Cerberus CIO Richard Alexander's A-Team
It is said that in order to create change, you must create discomfort—discomfort is a catalyst for change. After all, comfort breeds complacency.
Richard Alexander is not averse to a bit of discomfort. As CIO of global private investment firm Cerberus Capital Management, with more than $20 billion under management, he has experienced his fair share of it.
Walking the halls of Cerberus’ new Third Avenue offices in Manhattan, Alexander is sometimes approached by the firm’s much-written-about-but-rarely-interviewed CEO, Stephen Feinberg. These exchanges have been known to develop into impromptu boardroom meetings—in the hallway. “Rich, what’s going on with this project and how is it tracking to the operating budget?” Feinberg might ask. “What can we do better?”

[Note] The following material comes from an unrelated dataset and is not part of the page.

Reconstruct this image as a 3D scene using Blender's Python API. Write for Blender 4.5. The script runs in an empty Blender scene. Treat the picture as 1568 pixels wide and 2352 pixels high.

To appear caught off guard is not an option.
If it’s not Feinberg doing the grilling, it’s Cerberus’ CFO, Jeffrey Lomasky, who recruited Alexander from GE Commercial Finance. “What are you doing to enhance our systems and improve our processes?” Lomasky might ask. Answering “We’ve always done it this way” is not a good enough response.
“The biggest pocket of IT resources is around data warehousing right now. We’ve staffed up the database administrators to ensure the cubes and universes are aggregating important data and not collecting redundant data, and that there is referential integrity there.”
If Feinberg or Lomasky aren’t asking the questions, it might be Mark Neporent, the firm’s COO and general counsel, wanting to know what Alexander’s IT team had done that day.
These conversations usually reserved for the boardroom have indeed taken place in the hallway, the elevator, and the lunch room. The status quo is regularly challenged. Provide some discomfort to create change.
But that’s the team that Alexander wants to be a part of, and he directs that same level of questioning to his team of technologists, quants, programmers and vendors. He wants management to be brutally honest with him, an honesty with which he manages his team.
Follow My Leader
Like most kids, Alexander collected baseball cards. But rather than arrange the cards in a box according to year, the team in the front of the box would be the one that had won the previous season’s World Series.
Alexander always kept the winning team ahead of his favorite one because he wanted to be able to easily go back and look at the No. 1 team and see how it had won.
“I would look through their stats to better understand what it took to win,” he says. “I’m a real team-oriented guy—it’s important to me to be a good teammate and someone who people can count on.”
He brought those traits with him onto the soccer pitch at school. His team chose him as captain because they considered him to be the leader, even though he was not the most skilled.
“I can assure you, I was never the best player on the field, but when my teammates chose me as a captain, they considered me their leader. I’m the guy they want to go out to the midfield for the coin toss or when there’s conflict on the field to talk it through with the officials,” he says. “So what I didn’t have in the athletic department, I made up for in leadership and we won a lot. Winning is important, too.”